Life Insurance Trusts and Estate Taxes

POSTED ON: October 7, 2013

Life insurance is an important financial tool for many Massachusetts families, however, many don’t realize that the proceeds from life insurance policies owned at death will be included the owner’s estate for estate tax purposes. That’s right: even though you will never get to see or enjoy the payoff from your life insurance policy, you can still be taxed on it, reducing the amount of assets that can be passed to your loved ones.

The Massachusetts estate tax exemption is set at $1 million. If your assets at death are above this limit, including life insurance, you will be taxed on the entire amount. For a person with $1 million in their estate, this results in a rough tax liability of $100,000. The key to avoiding this outcome is knowing how to avoid entangling life insurance in your estate.

If a policy owner can withdraw the cash value of an insurance policy and change the beneficiary, then the policy owner will is deemed to have “incidents of ownership” over the proceeds and the IRS and state taxing authorities can then tax the proceeds at death. This entanglement can be avoided by using an Irrevocable Life Insurance Trust, or ILIT for short.

How Does an Irrevocable Life Insurance Trust Work?

An ILIT is a type of irrevocable trust that is specifically designed to hold and own life insurance policies. Once your attorney drafts the ILIT, you can transfer ownership of your life insurance policies to the Trustee of the ILIT. While you can’t be a Trustee of the ILIT – otherwise you’ll be deemed to have incidents of ownership in the life insurance – your spouse and/or children can be Trustees.
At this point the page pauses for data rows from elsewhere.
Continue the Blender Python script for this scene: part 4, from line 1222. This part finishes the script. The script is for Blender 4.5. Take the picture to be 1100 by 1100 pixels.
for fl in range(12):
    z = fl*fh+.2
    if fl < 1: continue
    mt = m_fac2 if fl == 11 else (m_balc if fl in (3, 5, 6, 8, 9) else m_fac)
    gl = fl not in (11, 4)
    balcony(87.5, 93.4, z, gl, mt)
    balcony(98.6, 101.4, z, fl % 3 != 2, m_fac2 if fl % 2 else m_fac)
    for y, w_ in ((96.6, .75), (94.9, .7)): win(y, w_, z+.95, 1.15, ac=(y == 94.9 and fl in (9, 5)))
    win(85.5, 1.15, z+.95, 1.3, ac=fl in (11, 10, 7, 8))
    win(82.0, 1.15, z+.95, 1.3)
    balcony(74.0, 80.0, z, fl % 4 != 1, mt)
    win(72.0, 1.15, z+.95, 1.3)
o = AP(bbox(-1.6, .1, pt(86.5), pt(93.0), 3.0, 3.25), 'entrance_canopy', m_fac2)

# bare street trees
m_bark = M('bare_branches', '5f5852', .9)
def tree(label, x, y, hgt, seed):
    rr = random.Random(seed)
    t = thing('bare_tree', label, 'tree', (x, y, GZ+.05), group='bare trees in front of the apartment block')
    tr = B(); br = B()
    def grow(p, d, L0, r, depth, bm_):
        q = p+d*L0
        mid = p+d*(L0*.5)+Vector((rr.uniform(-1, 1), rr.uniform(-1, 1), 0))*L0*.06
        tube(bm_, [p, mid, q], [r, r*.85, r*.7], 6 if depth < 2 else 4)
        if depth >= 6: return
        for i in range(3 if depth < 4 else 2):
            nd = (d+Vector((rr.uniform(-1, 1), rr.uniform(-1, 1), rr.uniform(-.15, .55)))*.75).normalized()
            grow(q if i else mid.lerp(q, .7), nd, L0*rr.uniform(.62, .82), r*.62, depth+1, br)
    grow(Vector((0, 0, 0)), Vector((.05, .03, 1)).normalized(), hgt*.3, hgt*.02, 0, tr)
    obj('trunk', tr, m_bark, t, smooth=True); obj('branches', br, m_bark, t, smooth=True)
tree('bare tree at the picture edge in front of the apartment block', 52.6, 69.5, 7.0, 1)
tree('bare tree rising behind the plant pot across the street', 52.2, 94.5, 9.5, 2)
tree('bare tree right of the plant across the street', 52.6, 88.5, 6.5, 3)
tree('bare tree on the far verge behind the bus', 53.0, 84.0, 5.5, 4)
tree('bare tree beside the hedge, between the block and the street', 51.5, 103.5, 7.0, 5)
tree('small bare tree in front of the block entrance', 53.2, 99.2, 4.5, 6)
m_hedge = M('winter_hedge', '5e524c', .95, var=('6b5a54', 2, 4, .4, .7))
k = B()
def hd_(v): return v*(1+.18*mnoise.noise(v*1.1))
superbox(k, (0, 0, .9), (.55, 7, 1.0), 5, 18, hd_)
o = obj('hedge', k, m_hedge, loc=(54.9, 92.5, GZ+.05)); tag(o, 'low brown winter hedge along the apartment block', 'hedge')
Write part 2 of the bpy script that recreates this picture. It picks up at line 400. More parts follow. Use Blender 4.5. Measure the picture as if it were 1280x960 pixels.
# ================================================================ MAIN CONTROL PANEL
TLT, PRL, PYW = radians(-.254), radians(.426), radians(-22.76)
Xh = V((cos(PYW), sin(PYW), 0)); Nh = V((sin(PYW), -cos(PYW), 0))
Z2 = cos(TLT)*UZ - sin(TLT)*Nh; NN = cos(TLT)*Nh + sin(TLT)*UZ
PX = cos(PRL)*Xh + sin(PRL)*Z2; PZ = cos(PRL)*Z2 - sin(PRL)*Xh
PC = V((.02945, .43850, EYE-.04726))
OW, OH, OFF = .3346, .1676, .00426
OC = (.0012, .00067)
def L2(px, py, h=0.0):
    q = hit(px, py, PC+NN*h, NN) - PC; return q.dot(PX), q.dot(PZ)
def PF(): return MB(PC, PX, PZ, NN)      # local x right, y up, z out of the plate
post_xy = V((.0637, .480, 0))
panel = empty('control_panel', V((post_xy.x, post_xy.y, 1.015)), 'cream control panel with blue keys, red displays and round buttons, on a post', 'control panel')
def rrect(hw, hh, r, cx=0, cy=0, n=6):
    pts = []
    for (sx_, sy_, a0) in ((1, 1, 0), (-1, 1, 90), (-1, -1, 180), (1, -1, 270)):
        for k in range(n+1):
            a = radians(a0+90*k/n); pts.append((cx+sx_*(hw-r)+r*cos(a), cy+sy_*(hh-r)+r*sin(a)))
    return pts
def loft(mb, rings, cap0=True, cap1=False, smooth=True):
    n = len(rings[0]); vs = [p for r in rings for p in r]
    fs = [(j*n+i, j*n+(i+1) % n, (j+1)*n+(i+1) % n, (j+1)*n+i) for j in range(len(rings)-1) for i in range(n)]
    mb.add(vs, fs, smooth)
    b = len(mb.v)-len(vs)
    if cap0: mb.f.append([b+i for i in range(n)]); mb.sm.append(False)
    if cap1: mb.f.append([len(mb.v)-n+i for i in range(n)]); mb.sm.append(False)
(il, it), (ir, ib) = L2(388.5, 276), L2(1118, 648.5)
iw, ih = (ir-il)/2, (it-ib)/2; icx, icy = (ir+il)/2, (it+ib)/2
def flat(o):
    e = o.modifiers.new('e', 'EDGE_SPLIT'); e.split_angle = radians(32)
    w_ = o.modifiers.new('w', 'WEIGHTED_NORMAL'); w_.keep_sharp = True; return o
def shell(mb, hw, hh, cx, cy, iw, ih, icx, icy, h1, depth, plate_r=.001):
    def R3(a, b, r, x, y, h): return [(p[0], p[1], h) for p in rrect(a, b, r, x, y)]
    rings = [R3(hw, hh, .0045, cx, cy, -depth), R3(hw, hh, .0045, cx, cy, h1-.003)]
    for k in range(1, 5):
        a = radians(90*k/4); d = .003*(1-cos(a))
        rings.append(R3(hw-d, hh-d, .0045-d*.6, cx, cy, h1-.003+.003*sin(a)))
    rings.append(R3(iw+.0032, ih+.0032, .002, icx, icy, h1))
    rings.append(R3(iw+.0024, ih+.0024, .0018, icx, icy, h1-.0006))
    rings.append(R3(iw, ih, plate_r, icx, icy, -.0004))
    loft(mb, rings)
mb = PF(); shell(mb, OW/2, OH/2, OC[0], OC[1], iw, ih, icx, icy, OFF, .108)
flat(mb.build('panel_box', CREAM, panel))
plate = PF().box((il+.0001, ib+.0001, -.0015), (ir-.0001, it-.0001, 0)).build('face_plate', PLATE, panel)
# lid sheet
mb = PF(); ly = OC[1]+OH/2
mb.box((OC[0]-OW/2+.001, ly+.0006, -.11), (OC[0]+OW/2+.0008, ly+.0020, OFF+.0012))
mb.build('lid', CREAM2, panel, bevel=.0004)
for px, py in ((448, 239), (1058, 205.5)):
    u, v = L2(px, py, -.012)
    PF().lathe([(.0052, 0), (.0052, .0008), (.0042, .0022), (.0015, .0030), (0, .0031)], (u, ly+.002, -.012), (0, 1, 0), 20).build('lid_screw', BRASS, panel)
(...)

Upon transferring your policy to the ILIT, you will have given up all of your incidents of ownership over the policies. Since you’ll no longer own the policies, the proceeds can’t be taxed in your estate when you die. Therefore, the value of the policy will not be counted as part of your estate, thus reducing your estate tax liability.

Who Are the Beneficiaries of an ILIT?

An ILIT is designated as the primary beneficiary of your life insurance policies so that, after you die, the insurance proceeds will be deposited into the ILIT. It will then be held in trust for the benefit of your spouse during his or her remaining lifetime, and then the balance will pass to your children or other beneficiaries.

Another benefit of the ILIT is that since the insurance proceeds will be held in trust for the benefit of your spouse instead of going directly to your spouse, the proceeds can’t be taxed in your spouse’s estate either. This alone can end up saving you tens of thousands in estate taxes.